The legal ending is the least important part of the corporate name. The ending just tells the public that you are operating an incorporated business. Ownr lets you choose one of the following legal endings: Inc. (Incorporated), Ltd. (Limited), and Corp. (Corporation). The ending has no legal consequences. You can choose whichever you prefer as an abbreviation or full word.

Keep in mind that the corporate name is just the formal name that you will use to enter contracts, receive payments, and correspond with the government. This is not the same as a product or brand name. For example, when you’re eating at McDonald’s, you’re actually doing business with McDonald’s of Canada Restaurants Ltd. The brand name “McDonald’s” is protected under trademark laws, but the corporate name is longer and more specific.

Ownr helps you navigate the legal requirements for corporate names in Canada. Once you choose a name that is right for your business, Ownr files the necessary documents with the government to get final approval for your name.

2. Appoint Directors & Officers

Whether you’re big or small, every corporation in Canada must have directors and officers. It is very common for one person to be both a director and an officer of a corporation. Directors oversee the management of the corporation, while the officers are operating the day-to-day business.

If you’re the corporation’s only owner and manager, Ownr makes the appointment of directors and officers extremely quick and simple. You just have to confirm that you are the sole owner and manager, then you will be appointed as the director and officer of the corporation.
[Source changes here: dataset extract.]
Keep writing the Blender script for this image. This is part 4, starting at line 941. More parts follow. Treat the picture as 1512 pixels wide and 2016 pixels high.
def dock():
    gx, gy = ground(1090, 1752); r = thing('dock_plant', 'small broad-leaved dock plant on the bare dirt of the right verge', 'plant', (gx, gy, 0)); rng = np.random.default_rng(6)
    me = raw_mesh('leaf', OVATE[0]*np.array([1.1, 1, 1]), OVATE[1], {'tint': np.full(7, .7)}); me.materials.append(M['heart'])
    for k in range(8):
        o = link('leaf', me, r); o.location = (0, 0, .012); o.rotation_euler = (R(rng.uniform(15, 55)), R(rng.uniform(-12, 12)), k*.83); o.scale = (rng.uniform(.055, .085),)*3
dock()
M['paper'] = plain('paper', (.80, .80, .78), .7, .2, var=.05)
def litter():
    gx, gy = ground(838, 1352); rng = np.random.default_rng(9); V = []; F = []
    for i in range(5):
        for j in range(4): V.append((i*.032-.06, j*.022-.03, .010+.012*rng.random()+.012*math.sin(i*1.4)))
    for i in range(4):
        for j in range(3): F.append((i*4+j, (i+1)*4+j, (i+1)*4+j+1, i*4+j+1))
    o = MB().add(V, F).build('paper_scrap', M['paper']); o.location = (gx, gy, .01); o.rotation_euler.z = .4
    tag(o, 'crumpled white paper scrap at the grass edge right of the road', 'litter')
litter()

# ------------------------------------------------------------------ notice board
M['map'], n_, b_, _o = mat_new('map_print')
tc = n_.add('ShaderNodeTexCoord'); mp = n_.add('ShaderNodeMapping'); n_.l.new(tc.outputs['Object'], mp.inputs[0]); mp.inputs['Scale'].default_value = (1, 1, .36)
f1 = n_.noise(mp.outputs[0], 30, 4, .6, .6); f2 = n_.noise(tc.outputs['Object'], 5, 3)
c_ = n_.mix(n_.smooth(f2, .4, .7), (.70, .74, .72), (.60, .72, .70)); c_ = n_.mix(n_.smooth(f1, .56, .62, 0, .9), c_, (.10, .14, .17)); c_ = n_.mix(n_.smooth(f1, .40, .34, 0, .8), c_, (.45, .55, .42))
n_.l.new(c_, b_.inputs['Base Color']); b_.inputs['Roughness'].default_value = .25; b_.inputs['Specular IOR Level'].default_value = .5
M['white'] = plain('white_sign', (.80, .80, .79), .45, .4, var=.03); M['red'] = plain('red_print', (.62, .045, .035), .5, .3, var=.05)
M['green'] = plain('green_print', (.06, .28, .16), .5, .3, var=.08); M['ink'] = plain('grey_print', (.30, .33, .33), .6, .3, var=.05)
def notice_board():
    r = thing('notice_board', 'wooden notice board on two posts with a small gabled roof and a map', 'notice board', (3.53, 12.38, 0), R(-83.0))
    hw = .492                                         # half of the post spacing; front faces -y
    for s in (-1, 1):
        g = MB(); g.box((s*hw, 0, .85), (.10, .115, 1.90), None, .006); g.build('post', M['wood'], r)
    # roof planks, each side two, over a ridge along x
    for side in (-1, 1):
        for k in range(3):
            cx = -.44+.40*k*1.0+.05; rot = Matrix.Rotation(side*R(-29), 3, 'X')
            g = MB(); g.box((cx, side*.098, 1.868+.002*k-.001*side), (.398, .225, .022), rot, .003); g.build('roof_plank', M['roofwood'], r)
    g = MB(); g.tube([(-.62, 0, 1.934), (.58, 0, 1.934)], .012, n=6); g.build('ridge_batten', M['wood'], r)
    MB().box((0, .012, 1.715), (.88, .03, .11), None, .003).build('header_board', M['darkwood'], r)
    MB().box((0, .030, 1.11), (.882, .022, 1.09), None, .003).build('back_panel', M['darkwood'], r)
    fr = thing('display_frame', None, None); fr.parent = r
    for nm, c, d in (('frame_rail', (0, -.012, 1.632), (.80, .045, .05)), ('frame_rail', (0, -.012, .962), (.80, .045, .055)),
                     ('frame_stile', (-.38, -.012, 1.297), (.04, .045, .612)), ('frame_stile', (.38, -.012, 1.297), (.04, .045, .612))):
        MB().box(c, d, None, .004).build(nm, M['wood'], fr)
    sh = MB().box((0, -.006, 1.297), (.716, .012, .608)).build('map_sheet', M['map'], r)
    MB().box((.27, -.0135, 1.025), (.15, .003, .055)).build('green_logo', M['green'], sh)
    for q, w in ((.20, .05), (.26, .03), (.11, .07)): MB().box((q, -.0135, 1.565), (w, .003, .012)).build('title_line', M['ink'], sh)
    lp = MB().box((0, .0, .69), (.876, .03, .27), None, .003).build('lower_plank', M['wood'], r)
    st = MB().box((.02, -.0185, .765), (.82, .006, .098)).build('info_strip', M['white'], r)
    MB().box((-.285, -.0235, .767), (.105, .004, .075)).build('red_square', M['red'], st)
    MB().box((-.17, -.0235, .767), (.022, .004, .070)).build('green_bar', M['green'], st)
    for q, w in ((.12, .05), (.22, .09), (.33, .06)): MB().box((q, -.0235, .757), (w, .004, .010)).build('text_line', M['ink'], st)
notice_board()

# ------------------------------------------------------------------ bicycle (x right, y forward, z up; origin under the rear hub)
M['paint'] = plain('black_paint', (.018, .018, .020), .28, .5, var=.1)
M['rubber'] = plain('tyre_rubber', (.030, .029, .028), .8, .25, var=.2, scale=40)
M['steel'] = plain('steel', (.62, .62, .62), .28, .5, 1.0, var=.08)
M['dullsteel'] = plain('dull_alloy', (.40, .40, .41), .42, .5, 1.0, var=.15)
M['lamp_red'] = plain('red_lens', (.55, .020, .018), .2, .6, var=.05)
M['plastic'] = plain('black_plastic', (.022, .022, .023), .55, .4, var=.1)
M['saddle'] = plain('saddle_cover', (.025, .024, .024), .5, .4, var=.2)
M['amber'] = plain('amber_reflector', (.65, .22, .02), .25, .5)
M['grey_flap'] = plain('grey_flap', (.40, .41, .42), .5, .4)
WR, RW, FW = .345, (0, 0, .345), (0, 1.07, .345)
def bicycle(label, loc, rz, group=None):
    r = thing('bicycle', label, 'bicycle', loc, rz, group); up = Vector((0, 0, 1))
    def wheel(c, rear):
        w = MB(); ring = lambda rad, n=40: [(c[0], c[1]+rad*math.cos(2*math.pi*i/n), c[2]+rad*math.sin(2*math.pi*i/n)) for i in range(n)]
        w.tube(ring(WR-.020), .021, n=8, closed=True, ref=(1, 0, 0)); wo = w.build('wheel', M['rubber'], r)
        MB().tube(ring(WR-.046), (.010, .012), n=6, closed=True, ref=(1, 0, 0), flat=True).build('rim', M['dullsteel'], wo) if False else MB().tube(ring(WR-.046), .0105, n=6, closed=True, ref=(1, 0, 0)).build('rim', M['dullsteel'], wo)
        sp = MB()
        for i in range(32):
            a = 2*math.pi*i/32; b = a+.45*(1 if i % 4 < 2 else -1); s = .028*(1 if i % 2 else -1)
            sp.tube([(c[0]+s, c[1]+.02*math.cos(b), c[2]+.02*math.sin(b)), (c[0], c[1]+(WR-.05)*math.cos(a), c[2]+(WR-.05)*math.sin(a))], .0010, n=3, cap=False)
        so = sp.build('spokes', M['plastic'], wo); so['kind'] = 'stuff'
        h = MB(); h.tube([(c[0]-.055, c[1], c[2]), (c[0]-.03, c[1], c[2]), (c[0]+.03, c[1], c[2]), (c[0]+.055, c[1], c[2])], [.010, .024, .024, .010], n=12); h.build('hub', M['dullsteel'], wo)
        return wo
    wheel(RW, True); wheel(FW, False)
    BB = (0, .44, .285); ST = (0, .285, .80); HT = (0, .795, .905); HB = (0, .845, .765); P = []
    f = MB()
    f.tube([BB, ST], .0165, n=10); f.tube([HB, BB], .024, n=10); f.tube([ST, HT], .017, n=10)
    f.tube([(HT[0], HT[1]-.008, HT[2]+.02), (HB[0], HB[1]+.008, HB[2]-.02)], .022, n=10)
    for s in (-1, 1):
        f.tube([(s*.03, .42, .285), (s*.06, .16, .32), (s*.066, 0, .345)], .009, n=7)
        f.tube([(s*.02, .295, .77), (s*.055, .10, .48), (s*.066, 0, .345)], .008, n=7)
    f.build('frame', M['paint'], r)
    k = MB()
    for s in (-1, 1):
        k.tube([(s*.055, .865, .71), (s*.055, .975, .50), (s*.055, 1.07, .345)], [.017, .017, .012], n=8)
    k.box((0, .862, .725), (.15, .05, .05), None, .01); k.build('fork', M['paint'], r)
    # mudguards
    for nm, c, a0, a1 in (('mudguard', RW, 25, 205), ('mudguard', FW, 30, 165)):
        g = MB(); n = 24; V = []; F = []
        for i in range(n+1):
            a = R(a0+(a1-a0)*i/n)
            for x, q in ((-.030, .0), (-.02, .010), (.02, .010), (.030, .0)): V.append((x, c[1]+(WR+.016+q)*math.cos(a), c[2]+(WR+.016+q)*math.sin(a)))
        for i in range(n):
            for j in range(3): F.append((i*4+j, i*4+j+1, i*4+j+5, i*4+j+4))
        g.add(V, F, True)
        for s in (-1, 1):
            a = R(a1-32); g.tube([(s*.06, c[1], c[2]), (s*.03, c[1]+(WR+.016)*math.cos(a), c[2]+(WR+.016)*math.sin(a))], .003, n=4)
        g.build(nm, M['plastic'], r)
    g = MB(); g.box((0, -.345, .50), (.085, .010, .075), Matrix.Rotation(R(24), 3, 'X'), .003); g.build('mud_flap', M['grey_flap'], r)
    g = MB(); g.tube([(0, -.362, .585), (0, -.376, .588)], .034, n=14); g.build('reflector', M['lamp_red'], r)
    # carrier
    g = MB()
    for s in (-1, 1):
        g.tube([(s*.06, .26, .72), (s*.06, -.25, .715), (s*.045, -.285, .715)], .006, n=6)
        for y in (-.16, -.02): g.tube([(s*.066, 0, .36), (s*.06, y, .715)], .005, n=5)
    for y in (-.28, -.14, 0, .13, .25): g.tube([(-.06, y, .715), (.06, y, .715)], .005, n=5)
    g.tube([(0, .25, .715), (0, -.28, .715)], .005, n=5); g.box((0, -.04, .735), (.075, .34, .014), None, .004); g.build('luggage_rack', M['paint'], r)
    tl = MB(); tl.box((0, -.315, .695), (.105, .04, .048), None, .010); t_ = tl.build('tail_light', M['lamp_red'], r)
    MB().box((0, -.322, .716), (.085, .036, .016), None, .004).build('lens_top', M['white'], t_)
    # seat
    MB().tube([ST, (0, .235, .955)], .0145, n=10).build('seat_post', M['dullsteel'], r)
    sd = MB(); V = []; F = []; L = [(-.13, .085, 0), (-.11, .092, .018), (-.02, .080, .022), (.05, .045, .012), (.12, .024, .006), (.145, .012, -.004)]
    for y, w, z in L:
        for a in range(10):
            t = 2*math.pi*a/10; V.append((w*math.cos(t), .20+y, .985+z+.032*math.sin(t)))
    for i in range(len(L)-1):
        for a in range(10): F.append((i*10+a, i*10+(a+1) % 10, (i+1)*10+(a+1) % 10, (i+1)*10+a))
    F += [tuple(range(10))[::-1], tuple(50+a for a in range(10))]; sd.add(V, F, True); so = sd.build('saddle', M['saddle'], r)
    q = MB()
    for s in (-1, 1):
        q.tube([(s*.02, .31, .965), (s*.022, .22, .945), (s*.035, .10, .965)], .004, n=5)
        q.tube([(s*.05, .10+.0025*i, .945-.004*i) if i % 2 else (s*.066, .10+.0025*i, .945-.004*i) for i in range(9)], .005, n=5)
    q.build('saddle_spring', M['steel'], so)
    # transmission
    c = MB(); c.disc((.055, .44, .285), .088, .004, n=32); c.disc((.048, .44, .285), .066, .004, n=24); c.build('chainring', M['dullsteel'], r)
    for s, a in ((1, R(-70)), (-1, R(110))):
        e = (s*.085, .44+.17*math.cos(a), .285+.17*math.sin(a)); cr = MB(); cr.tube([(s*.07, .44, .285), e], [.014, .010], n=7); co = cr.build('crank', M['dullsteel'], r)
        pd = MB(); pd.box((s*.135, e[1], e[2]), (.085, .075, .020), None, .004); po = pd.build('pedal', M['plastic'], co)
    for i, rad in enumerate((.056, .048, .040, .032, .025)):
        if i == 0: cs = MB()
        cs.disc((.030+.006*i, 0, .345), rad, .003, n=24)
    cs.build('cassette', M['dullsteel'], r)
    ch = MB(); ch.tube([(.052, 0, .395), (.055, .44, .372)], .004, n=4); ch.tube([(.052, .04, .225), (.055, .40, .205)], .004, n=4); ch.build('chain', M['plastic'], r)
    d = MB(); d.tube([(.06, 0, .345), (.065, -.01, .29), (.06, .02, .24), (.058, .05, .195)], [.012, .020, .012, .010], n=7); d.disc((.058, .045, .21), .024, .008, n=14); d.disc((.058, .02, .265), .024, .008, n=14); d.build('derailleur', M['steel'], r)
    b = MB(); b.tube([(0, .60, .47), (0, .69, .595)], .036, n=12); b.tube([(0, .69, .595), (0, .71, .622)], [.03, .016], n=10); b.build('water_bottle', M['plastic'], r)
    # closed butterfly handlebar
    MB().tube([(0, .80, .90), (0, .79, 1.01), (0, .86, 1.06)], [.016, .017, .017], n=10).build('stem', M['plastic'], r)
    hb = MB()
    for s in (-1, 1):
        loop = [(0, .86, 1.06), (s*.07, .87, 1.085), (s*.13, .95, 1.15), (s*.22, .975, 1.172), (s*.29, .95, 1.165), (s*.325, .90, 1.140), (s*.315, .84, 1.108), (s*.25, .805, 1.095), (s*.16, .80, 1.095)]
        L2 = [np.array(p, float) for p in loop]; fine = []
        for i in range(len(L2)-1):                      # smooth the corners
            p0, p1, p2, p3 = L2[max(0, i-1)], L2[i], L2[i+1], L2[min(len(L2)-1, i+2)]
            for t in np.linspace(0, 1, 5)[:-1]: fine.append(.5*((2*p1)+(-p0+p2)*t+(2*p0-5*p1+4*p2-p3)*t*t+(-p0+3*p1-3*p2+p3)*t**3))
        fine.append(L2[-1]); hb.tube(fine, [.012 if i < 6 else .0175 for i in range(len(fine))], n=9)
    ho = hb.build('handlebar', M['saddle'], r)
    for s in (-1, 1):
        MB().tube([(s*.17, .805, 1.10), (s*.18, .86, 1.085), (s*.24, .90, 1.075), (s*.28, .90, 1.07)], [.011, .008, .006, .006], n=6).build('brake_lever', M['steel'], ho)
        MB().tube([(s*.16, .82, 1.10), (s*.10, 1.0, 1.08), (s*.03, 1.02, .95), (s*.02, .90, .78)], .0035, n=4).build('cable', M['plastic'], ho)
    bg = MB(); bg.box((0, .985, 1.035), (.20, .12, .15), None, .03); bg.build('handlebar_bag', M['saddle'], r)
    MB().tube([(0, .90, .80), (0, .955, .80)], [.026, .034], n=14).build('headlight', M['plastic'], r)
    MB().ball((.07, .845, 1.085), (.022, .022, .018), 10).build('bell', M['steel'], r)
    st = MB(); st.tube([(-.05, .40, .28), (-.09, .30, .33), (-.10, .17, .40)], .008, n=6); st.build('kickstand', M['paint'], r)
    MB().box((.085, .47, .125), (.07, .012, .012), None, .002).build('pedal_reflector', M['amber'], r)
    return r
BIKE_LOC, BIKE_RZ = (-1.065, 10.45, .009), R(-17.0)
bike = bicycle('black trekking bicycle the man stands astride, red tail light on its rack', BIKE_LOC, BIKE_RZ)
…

If you have other people involved in managing the business, you will need to appoint officers and directors. Ownr prepares all the necessary documents. For example, directors will have to confirm that they agree to take their position with the company by signing a Director’s Consent, which will be sent for e-signature from Ownr.

Ownr lets you create various roles for officers in your corporation. Officers are given titles to reflect their role as the corporation’s senior managers. Every corporation must have a President and Secretary, and these positions can be held by the same person. Other common officer titles include CEO, Vice-President, and Treasurer.

3. Define Share Classes & Issue Shares

Shares are the units of the company that determine the company's ownership. Without shares, you have no record of who owns what. Having no shares (or improper share documentation) becomes a massive problem when it comes time to sell your business, get investment, or apply for loans.

Ownr issues shares to shareholders immediately after the incorporation process is complete. As your company grows, Ownr will keep track of your shareholders over time.

But before you give shares to yourself or anyone else, you need to define the corporation’s share classes. Share classes exist because not all shares need to be the same. For example, it’s very common for companies to have both voting and non-voting shares. Voting shares are given to those people who want to maintain control over the corporation. Non-voting shareholders will still benefit from the corporation’s growth, and their shares may increase in value, but the non-voting shareholders will have to trust the voting shareholders to make the right decisions.

You can create unlimited share classes in the Shares section of Ownr. You can easily select whether each share class will have voting rights. By switching to “Advanced” mode, you can choose more complex types of shares (called “preferred shares”) if you need them in your corporation for future planning or tax reasons. Click here to learn more about how to do that on Ownr.

Once you create the share classes, you can distribute the shares to the shareholders. Ownr has a flexible approach that lets you set up shares in a way that works best for you. You can choose a custom number of shares, or use our industry-standard default settings.